Can Singaporean PAP government afford to “turn a blind eye”, in Nguyen’s word, towards an incident in which Chinese officials from the China Embassy of Singapore dropped by an innocent student’s private residence to ask whether her classmate, Nguyen himself, would have any connections to ‘democracy groups in Vietnam or China’? These two countries are already exasperating international community with their not-so-rosy human rights records.

Such incident is unacceptable and should have been left to the realms of cinematic marvel and should never have taken place in a country that has been indisputably touted as the safest country in the world.

As the saying goes: “You scratch my back, I scratch yours”, is Singapore’s PAP really receptive towards increasing perception that continues to label it as an ‘authoritative regime’, to be placed in the same basket as those who take on extreme measures to suppress political opponents and anti-regime activity?

Or would the Singaporean government take heed and ban such surreptitious method of inquiry that may terrorise its residents and citizens within its territory.

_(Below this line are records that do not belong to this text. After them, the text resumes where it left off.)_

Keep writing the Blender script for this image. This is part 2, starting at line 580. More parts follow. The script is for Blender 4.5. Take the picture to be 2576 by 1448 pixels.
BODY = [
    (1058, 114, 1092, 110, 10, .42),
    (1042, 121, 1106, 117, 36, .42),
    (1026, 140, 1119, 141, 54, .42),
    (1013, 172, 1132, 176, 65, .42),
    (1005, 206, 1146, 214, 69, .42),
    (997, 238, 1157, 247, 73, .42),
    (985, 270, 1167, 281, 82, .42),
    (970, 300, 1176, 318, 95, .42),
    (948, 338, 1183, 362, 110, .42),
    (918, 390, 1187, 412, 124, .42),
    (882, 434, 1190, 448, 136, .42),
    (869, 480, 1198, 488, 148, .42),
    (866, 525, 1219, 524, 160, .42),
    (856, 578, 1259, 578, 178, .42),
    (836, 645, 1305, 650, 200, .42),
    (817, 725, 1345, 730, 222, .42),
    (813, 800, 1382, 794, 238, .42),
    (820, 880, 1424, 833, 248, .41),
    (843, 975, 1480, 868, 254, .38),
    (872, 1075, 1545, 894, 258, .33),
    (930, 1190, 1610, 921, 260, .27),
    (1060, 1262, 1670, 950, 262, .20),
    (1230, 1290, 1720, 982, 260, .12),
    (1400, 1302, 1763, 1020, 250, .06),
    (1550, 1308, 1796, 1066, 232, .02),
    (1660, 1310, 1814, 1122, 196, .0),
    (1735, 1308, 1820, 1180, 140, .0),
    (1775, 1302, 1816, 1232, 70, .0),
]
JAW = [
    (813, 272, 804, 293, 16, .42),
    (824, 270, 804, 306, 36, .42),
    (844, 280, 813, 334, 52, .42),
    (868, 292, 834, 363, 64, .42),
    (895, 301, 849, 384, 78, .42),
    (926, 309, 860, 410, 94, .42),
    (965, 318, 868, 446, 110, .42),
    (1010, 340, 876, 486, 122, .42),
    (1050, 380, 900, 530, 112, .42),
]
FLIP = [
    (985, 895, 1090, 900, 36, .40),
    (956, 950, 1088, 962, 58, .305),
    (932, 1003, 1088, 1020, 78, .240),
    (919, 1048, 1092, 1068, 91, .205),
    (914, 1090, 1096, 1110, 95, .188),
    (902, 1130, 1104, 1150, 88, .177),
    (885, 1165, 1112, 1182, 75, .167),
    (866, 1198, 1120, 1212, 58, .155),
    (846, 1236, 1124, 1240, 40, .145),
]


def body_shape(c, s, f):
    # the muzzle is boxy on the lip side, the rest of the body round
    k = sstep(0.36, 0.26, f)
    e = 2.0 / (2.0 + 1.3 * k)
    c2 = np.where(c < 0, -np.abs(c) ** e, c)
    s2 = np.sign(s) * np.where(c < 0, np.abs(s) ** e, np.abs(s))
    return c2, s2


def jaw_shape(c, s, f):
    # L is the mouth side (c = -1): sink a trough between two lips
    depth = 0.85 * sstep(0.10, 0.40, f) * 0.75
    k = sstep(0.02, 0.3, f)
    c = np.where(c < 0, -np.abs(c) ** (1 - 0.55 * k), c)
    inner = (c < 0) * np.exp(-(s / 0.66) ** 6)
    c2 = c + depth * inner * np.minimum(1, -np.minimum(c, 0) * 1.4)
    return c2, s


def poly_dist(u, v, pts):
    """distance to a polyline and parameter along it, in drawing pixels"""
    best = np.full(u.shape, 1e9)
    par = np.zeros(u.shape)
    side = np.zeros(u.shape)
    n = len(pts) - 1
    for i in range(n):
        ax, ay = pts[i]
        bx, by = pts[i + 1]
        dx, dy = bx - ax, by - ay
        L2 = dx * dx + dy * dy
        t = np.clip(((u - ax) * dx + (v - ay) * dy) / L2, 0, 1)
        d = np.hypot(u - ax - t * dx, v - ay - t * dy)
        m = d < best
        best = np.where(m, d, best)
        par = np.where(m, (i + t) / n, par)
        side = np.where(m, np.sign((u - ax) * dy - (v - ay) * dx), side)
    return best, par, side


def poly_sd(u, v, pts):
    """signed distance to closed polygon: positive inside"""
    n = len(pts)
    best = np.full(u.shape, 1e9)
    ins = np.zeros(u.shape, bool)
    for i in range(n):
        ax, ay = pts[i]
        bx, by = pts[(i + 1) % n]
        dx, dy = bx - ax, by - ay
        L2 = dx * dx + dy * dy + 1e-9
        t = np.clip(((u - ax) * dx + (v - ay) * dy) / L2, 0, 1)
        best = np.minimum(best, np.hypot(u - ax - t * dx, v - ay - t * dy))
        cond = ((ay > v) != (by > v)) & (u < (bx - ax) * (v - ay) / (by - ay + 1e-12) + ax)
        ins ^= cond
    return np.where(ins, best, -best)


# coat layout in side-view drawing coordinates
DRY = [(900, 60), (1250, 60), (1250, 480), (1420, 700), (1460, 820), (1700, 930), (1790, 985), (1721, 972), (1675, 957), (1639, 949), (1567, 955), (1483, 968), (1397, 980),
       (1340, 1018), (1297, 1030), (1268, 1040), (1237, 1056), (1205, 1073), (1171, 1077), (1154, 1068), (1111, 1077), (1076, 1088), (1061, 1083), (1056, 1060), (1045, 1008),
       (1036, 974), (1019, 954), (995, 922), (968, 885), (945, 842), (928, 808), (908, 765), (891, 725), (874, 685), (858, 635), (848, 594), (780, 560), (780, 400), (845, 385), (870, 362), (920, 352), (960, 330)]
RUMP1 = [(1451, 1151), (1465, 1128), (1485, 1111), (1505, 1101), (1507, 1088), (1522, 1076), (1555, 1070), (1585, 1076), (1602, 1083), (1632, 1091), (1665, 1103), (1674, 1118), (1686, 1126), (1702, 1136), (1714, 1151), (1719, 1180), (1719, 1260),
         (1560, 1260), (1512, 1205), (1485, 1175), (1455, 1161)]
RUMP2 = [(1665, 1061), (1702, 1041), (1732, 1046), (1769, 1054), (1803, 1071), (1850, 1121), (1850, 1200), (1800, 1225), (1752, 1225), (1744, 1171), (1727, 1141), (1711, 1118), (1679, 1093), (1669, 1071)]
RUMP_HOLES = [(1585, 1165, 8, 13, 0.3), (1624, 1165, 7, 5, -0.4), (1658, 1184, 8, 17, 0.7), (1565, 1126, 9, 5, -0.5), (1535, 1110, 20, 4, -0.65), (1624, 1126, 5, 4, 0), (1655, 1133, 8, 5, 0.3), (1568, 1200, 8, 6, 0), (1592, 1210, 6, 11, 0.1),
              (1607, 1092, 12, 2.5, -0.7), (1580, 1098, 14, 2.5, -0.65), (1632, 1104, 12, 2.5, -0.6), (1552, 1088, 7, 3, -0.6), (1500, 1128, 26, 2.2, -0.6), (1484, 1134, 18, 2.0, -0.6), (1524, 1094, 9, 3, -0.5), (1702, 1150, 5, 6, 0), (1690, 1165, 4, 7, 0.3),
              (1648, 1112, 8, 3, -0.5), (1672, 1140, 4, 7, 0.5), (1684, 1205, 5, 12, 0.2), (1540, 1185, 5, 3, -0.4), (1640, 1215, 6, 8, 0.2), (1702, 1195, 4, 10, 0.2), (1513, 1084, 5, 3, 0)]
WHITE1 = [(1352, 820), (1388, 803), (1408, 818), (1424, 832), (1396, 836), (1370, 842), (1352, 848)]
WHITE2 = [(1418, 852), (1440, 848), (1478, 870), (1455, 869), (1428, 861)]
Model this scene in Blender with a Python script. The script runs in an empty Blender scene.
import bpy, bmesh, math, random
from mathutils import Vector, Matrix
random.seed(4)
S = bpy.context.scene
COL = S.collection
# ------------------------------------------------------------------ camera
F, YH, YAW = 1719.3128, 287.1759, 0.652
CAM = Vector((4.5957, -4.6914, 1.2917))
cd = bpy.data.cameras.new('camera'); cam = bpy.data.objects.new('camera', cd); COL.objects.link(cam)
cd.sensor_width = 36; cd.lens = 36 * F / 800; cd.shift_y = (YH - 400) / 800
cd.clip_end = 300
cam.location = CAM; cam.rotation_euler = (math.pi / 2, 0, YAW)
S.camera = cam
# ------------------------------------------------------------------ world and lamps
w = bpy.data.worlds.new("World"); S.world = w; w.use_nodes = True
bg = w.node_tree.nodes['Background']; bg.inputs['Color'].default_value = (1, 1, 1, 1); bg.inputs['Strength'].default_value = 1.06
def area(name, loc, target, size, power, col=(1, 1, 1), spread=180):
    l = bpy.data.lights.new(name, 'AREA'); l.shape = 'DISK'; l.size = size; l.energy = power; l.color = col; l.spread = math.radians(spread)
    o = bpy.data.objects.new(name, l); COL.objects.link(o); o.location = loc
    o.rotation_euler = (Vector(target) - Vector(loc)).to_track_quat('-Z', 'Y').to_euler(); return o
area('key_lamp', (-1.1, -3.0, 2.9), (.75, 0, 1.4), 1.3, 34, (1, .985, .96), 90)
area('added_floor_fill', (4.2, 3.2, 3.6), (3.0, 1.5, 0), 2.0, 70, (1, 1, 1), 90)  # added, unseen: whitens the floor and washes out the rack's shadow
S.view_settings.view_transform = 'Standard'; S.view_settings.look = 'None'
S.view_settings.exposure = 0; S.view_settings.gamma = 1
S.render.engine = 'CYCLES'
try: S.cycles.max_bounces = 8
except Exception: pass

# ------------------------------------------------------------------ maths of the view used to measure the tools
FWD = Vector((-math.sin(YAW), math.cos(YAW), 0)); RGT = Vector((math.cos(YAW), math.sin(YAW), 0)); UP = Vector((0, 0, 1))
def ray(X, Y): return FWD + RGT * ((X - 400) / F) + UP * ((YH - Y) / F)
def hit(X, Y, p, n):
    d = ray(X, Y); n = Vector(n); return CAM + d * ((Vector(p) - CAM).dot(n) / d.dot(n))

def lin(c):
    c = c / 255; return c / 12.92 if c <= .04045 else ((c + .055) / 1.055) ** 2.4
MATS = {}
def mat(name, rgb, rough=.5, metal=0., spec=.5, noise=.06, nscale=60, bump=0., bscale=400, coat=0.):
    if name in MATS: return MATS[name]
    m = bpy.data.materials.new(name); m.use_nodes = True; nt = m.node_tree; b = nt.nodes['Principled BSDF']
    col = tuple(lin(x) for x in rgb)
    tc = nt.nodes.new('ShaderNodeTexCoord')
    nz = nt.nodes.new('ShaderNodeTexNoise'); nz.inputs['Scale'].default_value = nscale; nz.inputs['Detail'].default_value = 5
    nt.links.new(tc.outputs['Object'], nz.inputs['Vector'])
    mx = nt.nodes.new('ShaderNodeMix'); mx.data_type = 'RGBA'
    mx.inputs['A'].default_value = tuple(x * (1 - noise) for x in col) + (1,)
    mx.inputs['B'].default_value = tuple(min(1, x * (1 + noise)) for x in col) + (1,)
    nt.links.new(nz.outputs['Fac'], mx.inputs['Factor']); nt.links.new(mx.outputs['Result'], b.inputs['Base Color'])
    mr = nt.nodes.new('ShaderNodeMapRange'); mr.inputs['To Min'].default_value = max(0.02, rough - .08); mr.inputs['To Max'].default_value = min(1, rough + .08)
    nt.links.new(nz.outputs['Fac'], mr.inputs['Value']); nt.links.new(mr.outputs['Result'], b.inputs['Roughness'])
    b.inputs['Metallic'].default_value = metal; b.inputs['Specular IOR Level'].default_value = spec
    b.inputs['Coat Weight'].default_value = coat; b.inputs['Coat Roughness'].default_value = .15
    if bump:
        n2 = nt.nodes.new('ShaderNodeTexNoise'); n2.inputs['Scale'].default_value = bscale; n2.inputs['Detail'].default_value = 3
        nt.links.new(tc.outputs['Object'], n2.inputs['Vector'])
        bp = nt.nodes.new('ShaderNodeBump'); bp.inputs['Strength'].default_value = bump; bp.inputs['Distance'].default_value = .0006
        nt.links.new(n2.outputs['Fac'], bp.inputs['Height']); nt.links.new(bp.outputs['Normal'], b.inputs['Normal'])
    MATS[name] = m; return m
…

How far will the Chinese go when they finally solidify their presence here in this region?

“I think the issue of sovereignty for Vietnamese, especially in the face of a rising China, is worth defending,” Nguyen said in a Sept 10th 2018 article titled ‘Do Anti-Chinese Protests Pose a Threat to Vietnam’s Authoritarian Rulers?’

Nguyen’s continuation of his Aug 17th public statement on his Facebook :
“I’ve always believed that if you are fortunate enough to be born in the first world, to live a life of freedom and privilege, you should use it to help others around the globe achieve the same. Values extend beyond an arbitrary system of national borders. And human dignity trumps it altogether”.

During the time of Nguyen’s custody in Vietnam, his sister and many members of the Yale community rallied behind him. They ran an effective social media campaign that secured his deportation from Vietnam with the aid of Secretary of State Mike Pompeo.